*Data lines*
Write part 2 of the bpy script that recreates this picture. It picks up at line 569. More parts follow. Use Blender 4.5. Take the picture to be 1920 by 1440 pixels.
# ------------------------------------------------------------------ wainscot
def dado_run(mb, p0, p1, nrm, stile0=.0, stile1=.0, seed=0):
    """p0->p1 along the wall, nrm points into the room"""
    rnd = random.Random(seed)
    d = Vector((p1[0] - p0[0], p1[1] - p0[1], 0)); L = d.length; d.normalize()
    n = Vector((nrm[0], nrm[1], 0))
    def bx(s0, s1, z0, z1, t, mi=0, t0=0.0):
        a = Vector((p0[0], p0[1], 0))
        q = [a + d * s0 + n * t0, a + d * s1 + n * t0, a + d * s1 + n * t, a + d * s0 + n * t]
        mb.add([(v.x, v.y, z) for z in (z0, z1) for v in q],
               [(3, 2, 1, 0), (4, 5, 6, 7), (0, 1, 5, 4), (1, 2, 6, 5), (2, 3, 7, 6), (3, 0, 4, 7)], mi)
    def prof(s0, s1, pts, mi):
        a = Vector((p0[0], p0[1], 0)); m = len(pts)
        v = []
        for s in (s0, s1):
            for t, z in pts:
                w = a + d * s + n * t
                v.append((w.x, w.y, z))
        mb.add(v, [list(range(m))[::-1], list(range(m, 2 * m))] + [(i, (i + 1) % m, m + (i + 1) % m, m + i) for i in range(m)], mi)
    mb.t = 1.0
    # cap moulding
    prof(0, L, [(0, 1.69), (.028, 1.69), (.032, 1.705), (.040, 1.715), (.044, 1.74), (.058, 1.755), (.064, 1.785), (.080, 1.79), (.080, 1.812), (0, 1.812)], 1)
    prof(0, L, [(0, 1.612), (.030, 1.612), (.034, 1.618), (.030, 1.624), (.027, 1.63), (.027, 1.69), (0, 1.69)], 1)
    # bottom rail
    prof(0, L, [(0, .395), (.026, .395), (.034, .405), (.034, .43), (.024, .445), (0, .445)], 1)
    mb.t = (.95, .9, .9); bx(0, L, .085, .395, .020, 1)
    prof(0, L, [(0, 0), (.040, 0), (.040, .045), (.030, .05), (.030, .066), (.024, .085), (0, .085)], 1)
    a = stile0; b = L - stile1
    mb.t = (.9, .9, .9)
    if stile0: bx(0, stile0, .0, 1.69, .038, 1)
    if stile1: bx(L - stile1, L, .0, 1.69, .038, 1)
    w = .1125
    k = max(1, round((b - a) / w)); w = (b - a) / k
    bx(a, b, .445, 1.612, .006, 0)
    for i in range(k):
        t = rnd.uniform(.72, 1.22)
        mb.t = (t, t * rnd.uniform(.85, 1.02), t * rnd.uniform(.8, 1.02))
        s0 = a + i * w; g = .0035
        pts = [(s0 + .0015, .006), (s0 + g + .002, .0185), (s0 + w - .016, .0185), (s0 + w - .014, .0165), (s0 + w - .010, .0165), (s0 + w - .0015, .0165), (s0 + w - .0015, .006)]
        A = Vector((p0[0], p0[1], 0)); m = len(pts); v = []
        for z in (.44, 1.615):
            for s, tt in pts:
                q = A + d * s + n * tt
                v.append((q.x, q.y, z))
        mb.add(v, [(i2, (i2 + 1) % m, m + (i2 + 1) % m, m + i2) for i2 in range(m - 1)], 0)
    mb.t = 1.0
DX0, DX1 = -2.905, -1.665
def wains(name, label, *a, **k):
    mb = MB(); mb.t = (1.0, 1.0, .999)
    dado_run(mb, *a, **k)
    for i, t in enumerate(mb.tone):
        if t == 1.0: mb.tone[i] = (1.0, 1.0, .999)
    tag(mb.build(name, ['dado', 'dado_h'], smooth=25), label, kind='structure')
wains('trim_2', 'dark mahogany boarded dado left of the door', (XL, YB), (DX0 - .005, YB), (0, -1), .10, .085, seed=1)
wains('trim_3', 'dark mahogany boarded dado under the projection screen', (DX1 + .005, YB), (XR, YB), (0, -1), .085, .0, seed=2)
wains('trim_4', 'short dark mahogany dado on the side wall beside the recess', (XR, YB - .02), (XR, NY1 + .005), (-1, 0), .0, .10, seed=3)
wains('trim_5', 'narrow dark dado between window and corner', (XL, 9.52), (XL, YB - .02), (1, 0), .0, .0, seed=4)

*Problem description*
Type out the full listing again, exactly as given.

*Result of this exercise*
Write part 2 of the bpy script that recreates this picture. It picks up at line 569. More parts follow. Use Blender 4.5. Take the picture to be 1920 by 1440 pixels.
# ------------------------------------------------------------------ wainscot
def dado_run(mb, p0, p1, nrm, stile0=.0, stile1=.0, seed=0):
    """p0->p1 along the wall, nrm points into the room"""
    rnd = random.Random(seed)
    d = Vector((p1[0] - p0[0], p1[1] - p0[1], 0)); L = d.length; d.normalize()
    n = Vector((nrm[0], nrm[1], 0))
    def bx(s0, s1, z0, z1, t, mi=0, t0=0.0):
        a = Vector((p0[0], p0[1], 0))
        q = [a + d * s0 + n * t0, a + d * s1 + n * t0, a + d * s1 + n * t, a + d * s0 + n * t]
        mb.add([(v.x, v.y, z) for z in (z0, z1) for v in q],
               [(3, 2, 1, 0), (4, 5, 6, 7), (0, 1, 5, 4), (1, 2, 6, 5), (2, 3, 7, 6), (3, 0, 4, 7)], mi)
    def prof(s0, s1, pts, mi):
        a = Vector((p0[0], p0[1], 0)); m = len(pts)
        v = []
        for s in (s0, s1):
            for t, z in pts:
                w = a + d * s + n * t
                v.append((w.x, w.y, z))
        mb.add(v, [list(range(m))[::-1], list(range(m, 2 * m))] + [(i, (i + 1) % m, m + (i + 1) % m, m + i) for i in range(m)], mi)
    mb.t = 1.0
    # cap moulding
    prof(0, L, [(0, 1.69), (.028, 1.69), (.032, 1.705), (.040, 1.715), (.044, 1.74), (.058, 1.755), (.064, 1.785), (.080, 1.79), (.080, 1.812), (0, 1.812)], 1)
    prof(0, L, [(0, 1.612), (.030, 1.612), (.034, 1.618), (.030, 1.624), (.027, 1.63), (.027, 1.69), (0, 1.69)], 1)
    # bottom rail
    prof(0, L, [(0, .395), (.026, .395), (.034, .405), (.034, .43), (.024, .445), (0, .445)], 1)
    mb.t = (.95, .9, .9); bx(0, L, .085, .395, .020, 1)
    prof(0, L, [(0, 0), (.040, 0), (.040, .045), (.030, .05), (.030, .066), (.024, .085), (0, .085)], 1)
    a = stile0; b = L - stile1
    mb.t = (.9, .9, .9)
    if stile0: bx(0, stile0, .0, 1.69, .038, 1)
    if stile1: bx(L - stile1, L, .0, 1.69, .038, 1)
    w = .1125
    k = max(1, round((b - a) / w)); w = (b - a) / k
    bx(a, b, .445, 1.612, .006, 0)
    for i in range(k):
        t = rnd.uniform(.72, 1.22)
        mb.t = (t, t * rnd.uniform(.85, 1.02), t * rnd.uniform(.8, 1.02))
        s0 = a + i * w; g = .0035
        pts = [(s0 + .0015, .006), (s0 + g + .002, .0185), (s0 + w - .016, .0185), (s0 + w - .014, .0165), (s0 + w - .010, .0165), (s0 + w - .0015, .0165), (s0 + w - .0015, .006)]
        A = Vector((p0[0], p0[1], 0)); m = len(pts); v = []
        for z in (.44, 1.615):
            for s, tt in pts:
                q = A + d * s + n * tt
                v.append((q.x, q.y, z))
        mb.add(v, [(i2, (i2 + 1) % m, m + (i2 + 1) % m, m + i2) for i2 in range(m - 1)], 0)
    mb.t = 1.0
DX0, DX1 = -2.905, -1.665
def wains(name, label, *a, **k):
    mb = MB(); mb.t = (1.0, 1.0, .999)
    dado_run(mb, *a, **k)
    for i, t in enumerate(mb.tone):
        if t == 1.0: mb.tone[i] = (1.0, 1.0, .999)
    tag(mb.build(name, ['dado', 'dado_h'], smooth=25), label, kind='structure')
wains('trim_2', 'dark mahogany boarded dado left of the door', (XL, YB), (DX0 - .005, YB), (0, -1), .10, .085, seed=1)
wains('trim_3', 'dark mahogany boarded dado under the projection screen', (DX1 + .005, YB), (XR, YB), (0, -1), .085, .0, seed=2)
wains('trim_4', 'short dark mahogany dado on the side wall beside the recess', (XR, YB - .02), (XR, NY1 + .005), (-1, 0), .0, .10, seed=3)
wains('trim_5', 'narrow dark dado between window and corner', (XL, 9.52), (XL, YB - .02), (1, 0), .0, .0, seed=4)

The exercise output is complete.